The problem> Gather all lines in the records below that include the word "with".

Dataset content>
+---+
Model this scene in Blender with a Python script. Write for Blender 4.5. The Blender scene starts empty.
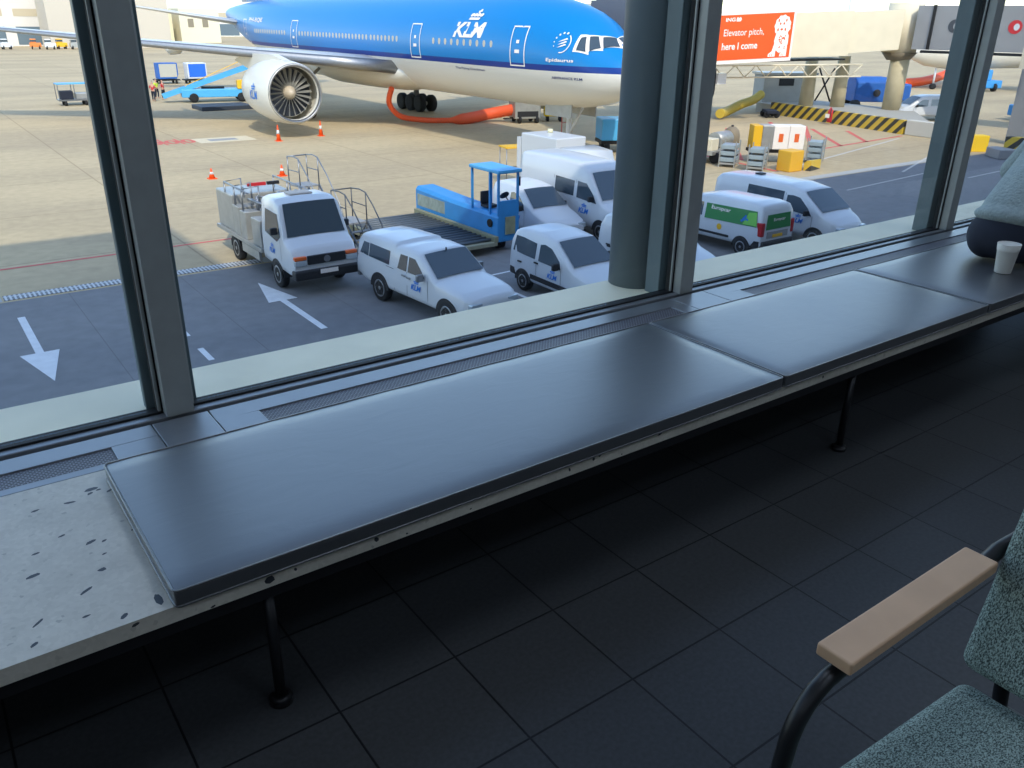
+---+
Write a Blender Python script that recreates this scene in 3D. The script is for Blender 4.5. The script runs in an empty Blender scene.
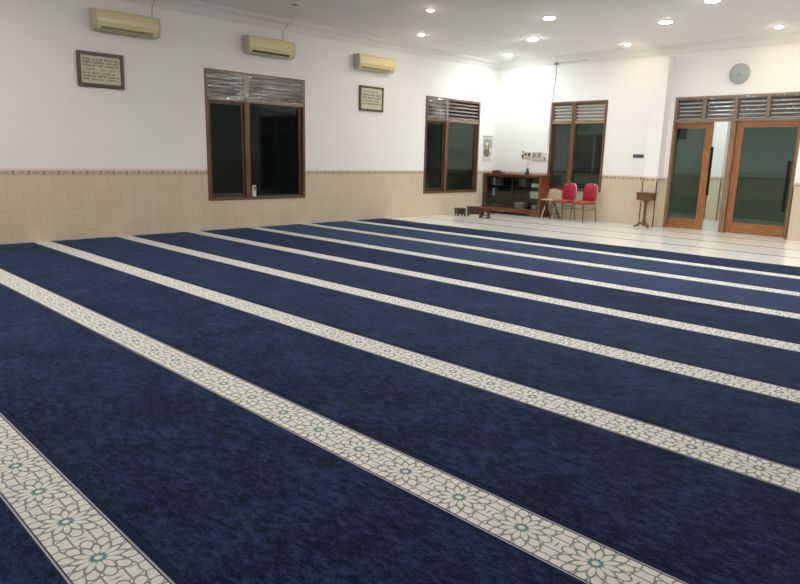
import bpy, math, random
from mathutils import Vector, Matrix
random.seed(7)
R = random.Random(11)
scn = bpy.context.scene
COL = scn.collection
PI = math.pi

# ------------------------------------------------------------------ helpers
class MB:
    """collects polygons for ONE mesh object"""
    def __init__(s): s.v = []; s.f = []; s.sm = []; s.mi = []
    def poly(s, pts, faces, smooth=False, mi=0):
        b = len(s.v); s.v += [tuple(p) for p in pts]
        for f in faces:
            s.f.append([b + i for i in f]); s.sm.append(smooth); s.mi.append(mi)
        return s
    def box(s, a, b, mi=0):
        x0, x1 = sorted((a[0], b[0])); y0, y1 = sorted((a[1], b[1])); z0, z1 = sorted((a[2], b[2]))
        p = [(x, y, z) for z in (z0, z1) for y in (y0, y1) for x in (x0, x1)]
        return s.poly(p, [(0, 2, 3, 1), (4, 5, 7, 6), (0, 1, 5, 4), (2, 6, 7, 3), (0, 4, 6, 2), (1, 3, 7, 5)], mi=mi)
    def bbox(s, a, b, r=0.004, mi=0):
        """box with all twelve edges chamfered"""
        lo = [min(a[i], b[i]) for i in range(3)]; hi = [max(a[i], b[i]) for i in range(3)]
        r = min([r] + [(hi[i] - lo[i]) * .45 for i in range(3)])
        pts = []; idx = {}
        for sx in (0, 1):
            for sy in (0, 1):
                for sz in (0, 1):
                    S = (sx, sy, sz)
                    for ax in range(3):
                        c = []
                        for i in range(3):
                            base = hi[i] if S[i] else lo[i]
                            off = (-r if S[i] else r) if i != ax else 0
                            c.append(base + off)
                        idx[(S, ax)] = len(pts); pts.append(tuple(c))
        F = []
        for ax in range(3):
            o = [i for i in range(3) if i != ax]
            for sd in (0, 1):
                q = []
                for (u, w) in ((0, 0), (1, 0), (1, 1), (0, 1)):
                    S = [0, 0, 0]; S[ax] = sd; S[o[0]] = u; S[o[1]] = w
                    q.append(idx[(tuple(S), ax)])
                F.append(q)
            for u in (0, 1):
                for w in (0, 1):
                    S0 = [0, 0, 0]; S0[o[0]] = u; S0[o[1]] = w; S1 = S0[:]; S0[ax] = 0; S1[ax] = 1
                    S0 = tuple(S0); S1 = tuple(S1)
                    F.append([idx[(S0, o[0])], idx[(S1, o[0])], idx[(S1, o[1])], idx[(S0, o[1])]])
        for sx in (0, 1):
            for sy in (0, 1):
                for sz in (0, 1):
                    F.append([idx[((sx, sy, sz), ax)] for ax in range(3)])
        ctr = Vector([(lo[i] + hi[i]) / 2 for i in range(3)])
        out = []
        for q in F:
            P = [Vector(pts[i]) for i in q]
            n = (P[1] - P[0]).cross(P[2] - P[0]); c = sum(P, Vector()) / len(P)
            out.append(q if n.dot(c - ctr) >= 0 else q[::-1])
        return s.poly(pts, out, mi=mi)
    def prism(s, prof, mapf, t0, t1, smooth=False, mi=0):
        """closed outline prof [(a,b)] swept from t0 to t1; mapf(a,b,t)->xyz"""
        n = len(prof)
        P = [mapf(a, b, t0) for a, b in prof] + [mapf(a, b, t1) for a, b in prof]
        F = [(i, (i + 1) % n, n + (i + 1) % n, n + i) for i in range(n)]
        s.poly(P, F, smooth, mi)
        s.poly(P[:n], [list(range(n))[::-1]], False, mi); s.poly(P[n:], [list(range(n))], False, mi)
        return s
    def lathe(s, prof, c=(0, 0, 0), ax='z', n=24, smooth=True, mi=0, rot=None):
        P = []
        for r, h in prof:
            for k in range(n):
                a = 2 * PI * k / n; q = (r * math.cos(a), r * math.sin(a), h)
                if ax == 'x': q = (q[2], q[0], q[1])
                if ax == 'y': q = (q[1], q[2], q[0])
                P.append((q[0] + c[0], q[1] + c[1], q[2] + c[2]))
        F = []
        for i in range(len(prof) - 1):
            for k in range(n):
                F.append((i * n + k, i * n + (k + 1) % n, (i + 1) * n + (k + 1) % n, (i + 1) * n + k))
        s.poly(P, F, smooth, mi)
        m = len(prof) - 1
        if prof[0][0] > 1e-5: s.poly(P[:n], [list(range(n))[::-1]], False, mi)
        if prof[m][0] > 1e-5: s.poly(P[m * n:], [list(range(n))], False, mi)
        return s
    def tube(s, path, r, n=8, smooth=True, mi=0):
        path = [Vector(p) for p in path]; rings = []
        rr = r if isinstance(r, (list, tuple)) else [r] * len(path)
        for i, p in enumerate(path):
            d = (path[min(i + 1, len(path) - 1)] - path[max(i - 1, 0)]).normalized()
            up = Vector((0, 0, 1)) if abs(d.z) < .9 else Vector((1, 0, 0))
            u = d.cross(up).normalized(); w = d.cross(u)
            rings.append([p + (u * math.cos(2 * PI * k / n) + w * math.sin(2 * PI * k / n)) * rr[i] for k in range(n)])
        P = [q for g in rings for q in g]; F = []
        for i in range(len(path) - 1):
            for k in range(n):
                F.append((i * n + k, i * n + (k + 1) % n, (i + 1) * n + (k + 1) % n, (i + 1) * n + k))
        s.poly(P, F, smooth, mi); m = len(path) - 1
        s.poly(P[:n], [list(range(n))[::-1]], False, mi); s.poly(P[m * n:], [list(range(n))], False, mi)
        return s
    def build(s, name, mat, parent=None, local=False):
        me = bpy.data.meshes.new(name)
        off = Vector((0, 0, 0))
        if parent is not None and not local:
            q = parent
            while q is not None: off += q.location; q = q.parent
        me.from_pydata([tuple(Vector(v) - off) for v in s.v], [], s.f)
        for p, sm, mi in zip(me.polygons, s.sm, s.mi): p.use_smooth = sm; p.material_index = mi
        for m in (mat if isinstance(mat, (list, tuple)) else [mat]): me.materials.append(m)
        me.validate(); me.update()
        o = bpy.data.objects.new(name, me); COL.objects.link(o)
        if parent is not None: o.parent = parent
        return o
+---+
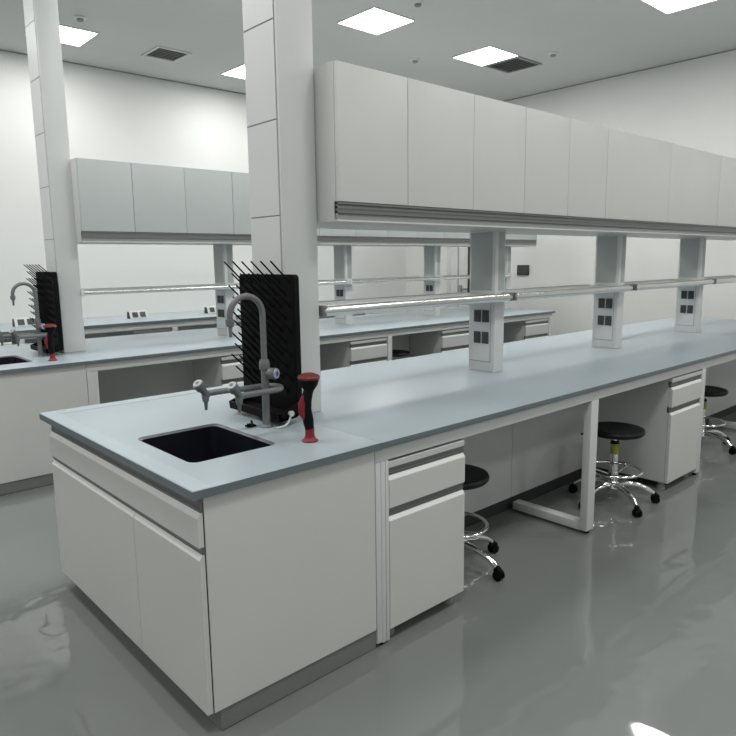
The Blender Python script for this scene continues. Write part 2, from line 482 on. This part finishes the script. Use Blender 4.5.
+---+
Exercise answer>
Model this scene in Blender with a Python script. Write for Blender 4.5. The Blender scene starts empty.
        """box with all twelve edges chamfered"""